In the wake of defeats by first Chelsea and then Leicester, the City manager had become increasingly irritated by questions about how tactics that had worked triumphantly in Spain and Germany were becoming unstuck in the rougher, harsher world of the Premier League.

One-nil down after five minutes against Arsenal and with a £50m defender in the shape of John Stones on the bench, those tactics would have been questioned again by the Manchester City faithful. The second-half transformation that saw City run out 2-1 winners to climb to second in the table, six points behind Chelsea, was a perfect answer.

The change Guardiola effected during the interval was to tell Raheem Sterling and Leroy Sane to swap flanks. In the absence of the suspended Sergio Aguero, Sterling, whose brilliantly-taken second goal secured the victory, had begun the evening as a striker before going to the left and then the right wing.

“We decided to put Sterling as a striker. He would not be a striker for the crosses because we don’t have a striker for the crosses. But he could take the ball between the lines and go one against one because he is so fast,” said Guardiola.

“But in the first half Kevin de Bruyne was a little bit out of the game and that is why in the second half we put the right-footer on the right side and the left-footer on the left side and tried to get four against three in the middle. Always we have ideas, sometimes good and sometimes not.

“In the second half we played more without a striker, more like two number 10s to play behind Francis Coquelin and Granit Xhaka, to make the movements outside and inside.”

It was, Guardiola said, “a good day”, though he had a gentle dig at those Manchester City fans who, too often, choose to leave the Etihad Stadium before the final whistle. “It means a lot to win against one of the best teams in the Premier League. It was a good comeback,” he said.

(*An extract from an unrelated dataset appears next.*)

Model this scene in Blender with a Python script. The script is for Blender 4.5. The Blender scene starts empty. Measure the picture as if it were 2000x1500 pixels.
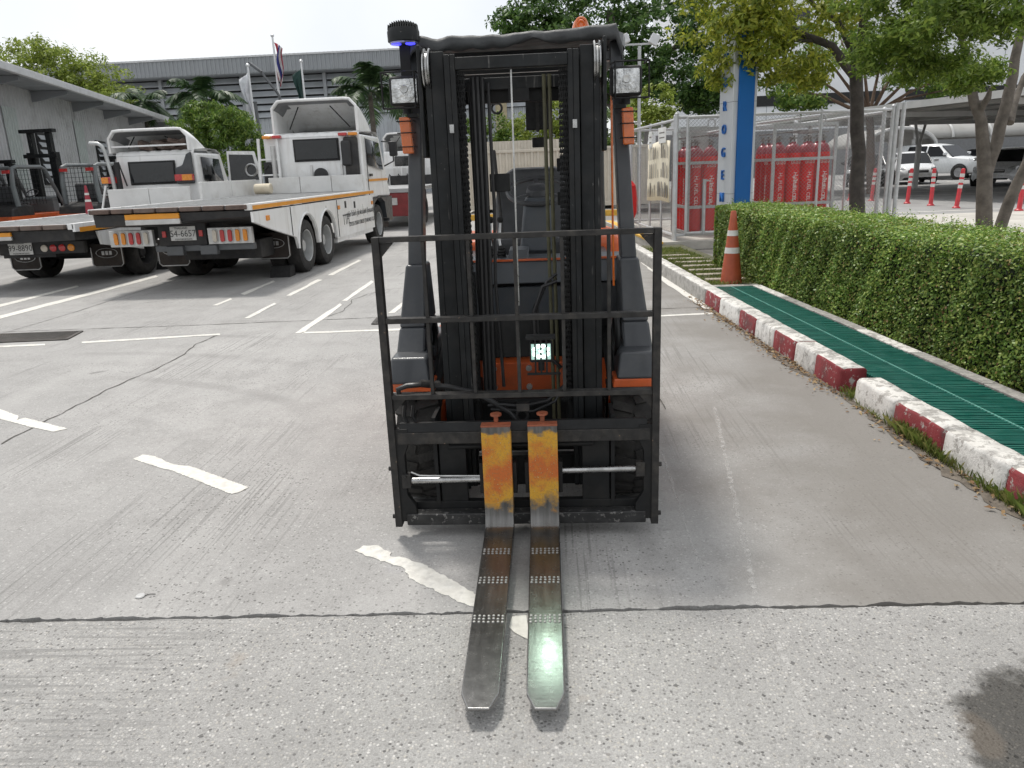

“Our performance was quite similar to the one against Chelsea. Against Chelsea we actually created more chances. Today we were unlucky because they scored the first goal. It was a good game and I think we dominated.

“This is what we are looking for. The victories give a lot of confidence in the minds of the players in what we are trying to do. I am so happy for the fans. They stayed until the 94th minute. Normally, they go with 10 minutes left. We have to play well and then they will stay with us. We have eight days to recover and prepare for Hull City and Anfield.”

This, said Guardiola, was a victory plotted on the training pitches of the Etihad Campus. “In the last three days we spent two-and-a-half hours on second balls on the training field,” he said. “It works. It is part of the game here. You have to be compact for the second balls and in the last couple of games we have been better in that sense.

“We are not a tall or physical team like most of the teams in England but you have to be in the right position. Today is a good day. We are second in the Premier League.”

Guardiola did not deny this was a hugely significant comeback for Manchester City. Had they lost, they would have been 10 points adrift of Chelsea. “It means a lot,” he said. “Since September 17, we had won just one game here, against Watford. That was not because we didn’t deserve it. When we played Southampton in the first half we didn’t deserve anything but against Middlesbrough and, especially against Everton and Chelsea, we deserved more.

“Seven points is a huge distance and if a team like Chelsea can make 11 victories in a row, you just have to say congratulations.”